BEAUTY IS ONLY SKIN DEEP - "What you don't see is hidden under the skin and it may be more important than physical beauty. The proverb has been traced back to 'A Wife' (c.1613) by Thomas Overbury (1581-1613)." From the Random House Dictionary of Popular Proverbs and Sayings by Gregory Y. Titelman (Random House, New York, 1996).
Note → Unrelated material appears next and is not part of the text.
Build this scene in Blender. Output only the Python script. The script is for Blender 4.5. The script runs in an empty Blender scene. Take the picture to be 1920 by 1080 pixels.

Overbury wrote: "All the carnall beauty of my wife/ Is but skin-deep, but to two senses known." ".the English writing master John Davies of Hereford recorded essentially the proverb's modern form in 'A Select Second Husband' : 'Beauty is but skin-deepe.' The following century, Samuel Richardson echoed this sentiment in his novel 'Pamela' with 'Beauty is but.a mere skin-deep perfection.' True enough, but beauty is a perfection of an attractive kind, and not a few writers have disagreeded with the notion, 'Beauty is only skin deep.' In 'Advice to Young Men' , the Englishman William Cobbett - perhaps keeping in mind the sensibilities of his male audience - wrote: 'The less favored part of the sex say, that beauty is but skin deep';..but it is very agreeable, though, for all that.' A more rancorous response to critics of physical beauty gave rise to the nineteeth-century English saying, 'Beauty is only skin deep, but ugly goes to the bone.' And that same century, the philosopher Herbert Spencer literally turned the current proverb on itself to make it a clever rebuke in 'Personal Beauty' : 'The saying that beauty is but skin deep is a skin deep saying.'" From Wise Words and Wives' Tales: The Origins, Meanings and Time-Honored Wisdom of Proverbs and Folk Sayings Olde and New; by Stuart Flexner and Doris Flexner (Avon Books, New York, 1993).

A companion saying is:

BEAUTY IS IN THE EYE OF THE BEHOLDER - "The first stirrings toward this proverb appear to have come from the English dramatist John Lyly, who wrote in 'Euphues in England' . 'As neere is Fancie to Beautie, as the pricke to the Rose,' and from William Shakespeare, who in 'Love's Labour's Lost' (c.1594) penned the line 'Beauty is bought by judgement of the eye.' Almost a century and a half later, Benjamin Franklin in his 'Poor Richard's Almanack' of 1741 included the lines, 'Beauty, like supreme dominion/ Is but supported by opinion,' and Scottish philosopher David Hume's 'Essays, Moral and Political' contained the perhaps too analytical 'Beauty in things exists merely in the mind which contemplates them.' It was not until 1878, however, that the modern wording of the proverb first appeared in 'Molly Brown,' by the Irish novelist Mr. Margaret Hungerford. The saying has been repeated frequently in the twentieth century." From Wise Words and Wives' Tales: The Origins, Meanings and Time-Honored Wisdom of Proverbs and Folk Sayings Olde and New; by Stuart Flexner and Doris Flexner (Avon Books, New York, 1993).